EXERCISE: Pick out the lines below that contain the string "scene" and copy them all.

------------------------------------

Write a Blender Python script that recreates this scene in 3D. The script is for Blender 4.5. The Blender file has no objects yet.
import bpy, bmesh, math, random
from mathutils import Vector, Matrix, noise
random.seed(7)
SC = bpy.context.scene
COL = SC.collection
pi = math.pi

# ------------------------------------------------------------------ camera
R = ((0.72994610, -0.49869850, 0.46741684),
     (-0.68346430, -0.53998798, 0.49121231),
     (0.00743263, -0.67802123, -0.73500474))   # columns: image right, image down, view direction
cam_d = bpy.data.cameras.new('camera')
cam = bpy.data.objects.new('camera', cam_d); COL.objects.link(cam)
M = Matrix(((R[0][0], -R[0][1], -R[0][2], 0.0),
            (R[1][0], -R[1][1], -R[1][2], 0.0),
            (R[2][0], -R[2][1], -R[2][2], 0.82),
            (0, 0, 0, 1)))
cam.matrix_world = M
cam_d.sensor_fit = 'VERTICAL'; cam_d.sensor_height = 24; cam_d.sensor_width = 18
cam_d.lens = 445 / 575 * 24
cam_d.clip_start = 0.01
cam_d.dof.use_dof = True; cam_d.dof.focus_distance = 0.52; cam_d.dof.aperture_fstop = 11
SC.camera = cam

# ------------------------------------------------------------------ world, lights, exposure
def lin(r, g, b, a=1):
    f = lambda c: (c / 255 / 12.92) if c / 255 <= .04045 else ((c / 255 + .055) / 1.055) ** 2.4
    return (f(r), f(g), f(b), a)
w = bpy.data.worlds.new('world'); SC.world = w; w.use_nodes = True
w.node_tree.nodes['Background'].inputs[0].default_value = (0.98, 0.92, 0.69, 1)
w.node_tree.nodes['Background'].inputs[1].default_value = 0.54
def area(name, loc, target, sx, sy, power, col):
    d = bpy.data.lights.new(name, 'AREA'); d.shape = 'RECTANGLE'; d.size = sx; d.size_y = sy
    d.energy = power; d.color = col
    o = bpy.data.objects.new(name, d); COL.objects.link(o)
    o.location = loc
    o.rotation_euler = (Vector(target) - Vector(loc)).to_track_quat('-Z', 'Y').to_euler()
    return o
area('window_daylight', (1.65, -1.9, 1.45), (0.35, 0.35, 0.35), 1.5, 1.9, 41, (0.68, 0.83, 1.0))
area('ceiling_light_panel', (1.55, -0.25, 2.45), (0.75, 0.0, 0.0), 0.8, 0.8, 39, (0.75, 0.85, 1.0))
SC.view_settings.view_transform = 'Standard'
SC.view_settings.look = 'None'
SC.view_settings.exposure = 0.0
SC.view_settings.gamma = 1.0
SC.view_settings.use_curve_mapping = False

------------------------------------

FULL RESPONSE:
Write a Blender Python script that recreates this scene in 3D. The script is for Blender 4.5. The Blender file has no objects yet.
SC = bpy.context.scene